ETA: I missed the "to" in your question, and I see it now, lol, so the above may seem confusing. Also, I admit that question makes a lot more sense to me than without the "to"
But, still, either way, they're narrating to someone. Who is it?
When the story is in the past, it's in the past - it's a lot less inherently strange that a person would reflect on and recount (to a reader) something that happened in the past. Whereas in the present, that person would be experiencing the story, not narrating it, reflecting upon it, describing it to someone else.
Perhaps it would have been clearer if I'd phrased my question as "why on earth is this person narrating their present experience to anyone, rather than just living it?" When I am in the midst of a heightened emotional moment or a violent struggle, I'm not typically also recounting it in carefully crafted sentences with insightful metaphors.
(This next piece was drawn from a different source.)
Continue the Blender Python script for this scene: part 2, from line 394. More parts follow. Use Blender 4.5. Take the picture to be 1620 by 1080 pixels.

It's all fairly artificial; all crafted narratives are, and so it is rather fine and probably an overstatement to say categorically "I dislike present-tense, first-person because X and like past-tense, first-person because Y." As I said, I wouldn't dismiss a story out of hand because of this one thing. But I tend not to find in such narratives the immediacy that some experience; rather, I experience a heightened sense of detachment, and I can only suppose it's because it makes no sense that a story would be narrated this way, as it happens, by the person it is happening to.
ETA: Here's another thought.
Jane Eyre, one of the most effective and affecting first-person narratives I know of, is mostly narrated in the past tense, from the perspective of a decade or so on, after all the turbulent events of the book have settled in their contented end. But there are a few places where the narrative leaps into present tense for a paragraph or two. And in those places, I do experience the immediacy - it's very affecting, and it ups the pace and the urgency of what is happening in those moments.
But it's only a few paragraphs, for effect. I don't think the effect would be nearly as powerful if the narrative were told entirely this way. Indeed I think it would be exhausting. One needs the distance of time and reflection to tell a story about something transformative that happens to oneself.
Once again, only my opinion, and not at all categorical - you all should tell your stories as they seem most powerful to you, and trust your readers to come along on your journey. Also, I'd be delighted to be bowled over by a counterexample, and if it happens, or if I think of one, I promise to come back to this thread and acknowledge it.